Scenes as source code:
* START *
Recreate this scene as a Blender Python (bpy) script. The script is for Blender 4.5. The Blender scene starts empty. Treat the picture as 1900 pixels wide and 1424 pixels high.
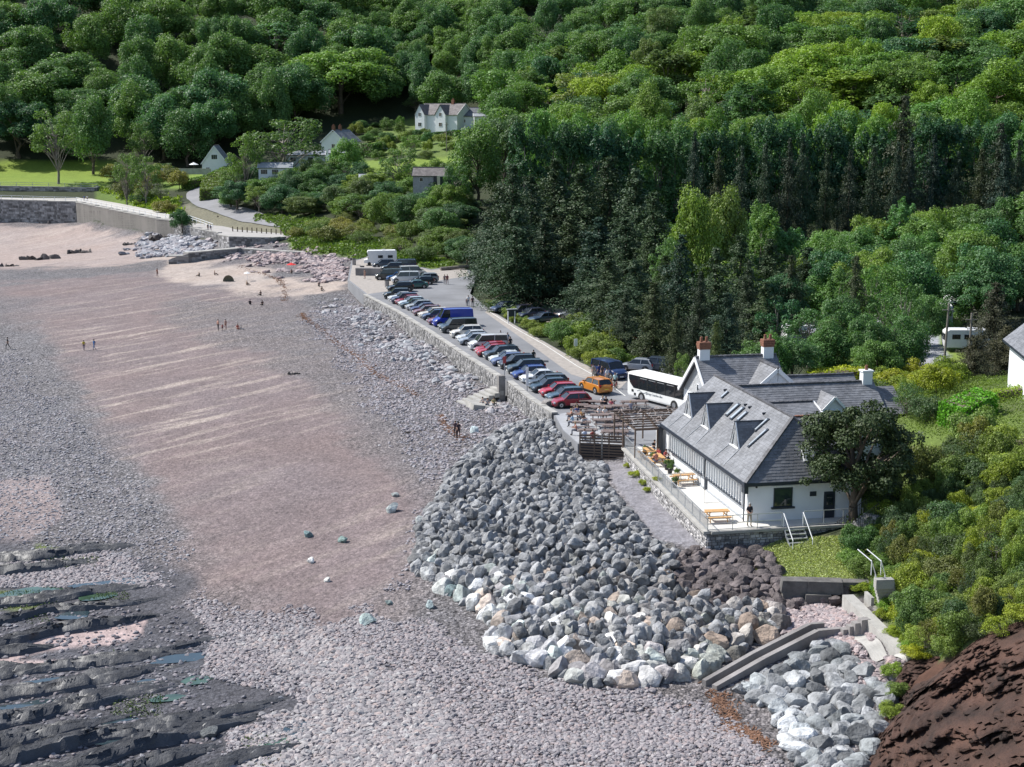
import bpy, bmesh, math, random
import numpy as np
from mathutils import Vector, Matrix, noise as mnoise
from mathutils.geometry import tessellate_polygon
R = math.radians
random.seed(7)
C = bpy.context.scene.collection
scene = bpy.context.scene

# ------------------------------------------------------------------ camera
FPX, PCX, PCY, CAMH = 2700.0, 950.0, 712.0, 34.0          # focal length etc. in pixels of the 1900 px wide photo
TILT = math.atan((PCY - 205.0) / FPX)
cam_d = bpy.data.cameras.new('camera')
cam = bpy.data.objects.new('camera', cam_d)
C.objects.link(cam)
cam.location = (0, 0, CAMH)
cam.rotation_euler = (math.pi / 2 - TILT, 0, 0)
cam_d.sensor_width = 36.0
cam_d.lens = 36.0 * FPX / 1900.0
cam_d.clip_start = 1.0
cam_d.clip_end = 4000.0
scene.camera = cam

# ------------------------------------------------------------------ light
SUN_EL, SUN_AZ = 48.0, -68.0           # azimuth from +Y towards +X: the sun stands to the left, a little behind
world = bpy.data.worlds.new('World')
scene.world = world
world.use_nodes = True
wn = world.node_tree
sky = wn.nodes.new('ShaderNodeTexSky')
sky.sky_type = 'NISHITA'
sky.sun_disc = False
sky.sun_elevation = R(SUN_EL)
sky.sun_rotation = R(SUN_AZ)
wn.links.new(sky.outputs[0], wn.nodes['Background'].inputs[0])
wn.nodes['Background'].inputs[1].default_value = 0.12
sl = bpy.data.lights.new('sun', 'SUN')
sl.energy = 5.0
sl.angle = R(0.5)
sl.color = (1.0, 0.965, 0.9)
sun = bpy.data.objects.new('sun', sl)
C.objects.link(sun)
sdir = Vector((math.sin(R(SUN_AZ)) * math.cos(R(SUN_EL)), math.cos(R(SUN_AZ)) * math.cos(R(SUN_EL)), math.sin(R(SUN_EL))))
sun.rotation_euler = sdir.to_track_quat('Z', 'Y').to_euler()
sun.location = (-60, 60, 120)
vs = scene.view_settings
scene.display_settings.display_device = 'sRGB'
vs.view_transform = 'Standard'
vs.look = 'None'
vs.exposure = 0.36
vs.gamma = 1.0
vs.use_curve_mapping = False
scene.render.engine = 'CYCLES'
scene.cycles.max_bounces = 5
scene.cycles.diffuse_bounces = 2
scene.cycles.glossy_bounces = 2
scene.cycles.transmission_bounces = 2
scene.cycles.transparent_max_bounces = 4

# ------------------------------------------------------------------ pixel <-> place
_c, _s = math.cos(TILT), math.sin(TILT)
def ray(px, py):
    a = (px - PCX) / FPX; b = -(py - PCY) / FPX
    return (a, _c + b * _s, -_s + b * _c)
def W(px, py, z):
    r = ray(px, py); t = (z - CAMH) / r[2]
    return Vector((r[0] * t, r[1] * t, z))
def WY(px, py, Y):
    r = ray(px, py); t = Y / r[1]
    return Vector((r[0] * t, Y, CAMH + r[2] * t))
def XY(px, Y, z=10.0):
    d = Y * _c - (z - CAMH) * _s
    return (px - PCX) / FPX * d
def PJ(x, y, z):
    z = z - CAMH
    d = y * _c - z * _s; u = y * _s + z * _c
    return PCX + FPX * x / d, PCY - FPX * u / d

# ------------------------------------------------------------------ helpers
def tag(o, label=None, cat=None, group=None, kind=None):
    if label: o['label'] = label
    if cat: o['category'] = cat
    if group: o['group'] = group
    if kind: o['kind'] = kind
    return o
def empty(name, loc=(0, 0, 0), rz=0.0, label=None, cat=None, group=None):
    o = bpy.data.objects.new(name, None)
    o.empty_display_size = 0.3
    C.objects.link(o)
    o.location = loc; o.rotation_euler = (0, 0, rz)
    return tag(o, label, cat, group)
def link(name, me, parent=None, loc=None, rot=None, scale=None, color=None):
    o = bpy.data.objects.new(name, me)
    C.objects.link(o)
    if parent: o.parent = parent
    if loc is not None: o.location = loc
    if rot is not None: o.rotation_euler = rot
    if scale is not None: o.scale = scale if hasattr(scale, '__len__') else (scale,) * 3
    if color is not None: o.color = (*color[:3], 1)
    return o
def copy_tree(o, parent=None):
    c = o.copy(); C.objects.link(c); c.parent = parent
    for ch in KIDS.get(o.name, list(o.children)): copy_tree(ch, c)
    return c
KIDS = {}
def remember(o):
    KIDS[o.name] = list(o.children)
    for ch in o.children: remember(ch)
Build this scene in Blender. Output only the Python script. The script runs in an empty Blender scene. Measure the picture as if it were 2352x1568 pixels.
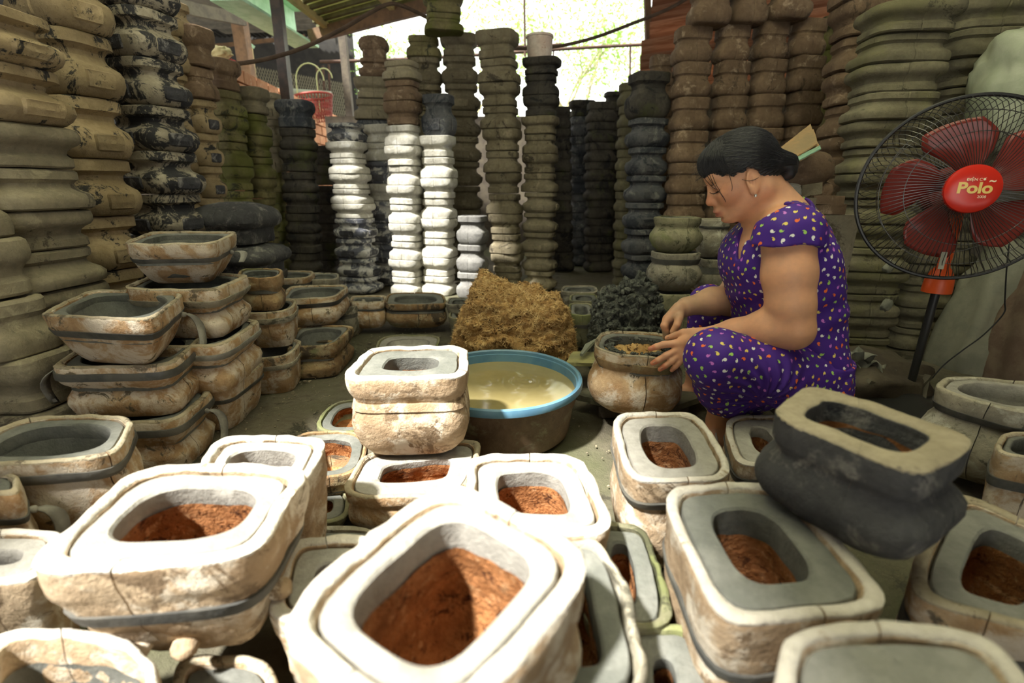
* END *
:: Problem requirements ::
Reproduce only the lines running from the beginning of the entries above to the line holding "scene = bpy.context.scene", inclusive. Pictures stay out of the copy.

:: Problem solution ::
Recreate this scene as a Blender Python (bpy) script. The script is for Blender 4.5. The Blender scene starts empty. Treat the picture as 1900 pixels wide and 1424 pixels high.
import bpy, bmesh, math, random
import numpy as np
from mathutils import Vector, Matrix, noise as mnoise
from mathutils.geometry import tessellate_polygon
R = math.radians
random.seed(7)
C = bpy.context.scene.collection
scene = bpy.context.scene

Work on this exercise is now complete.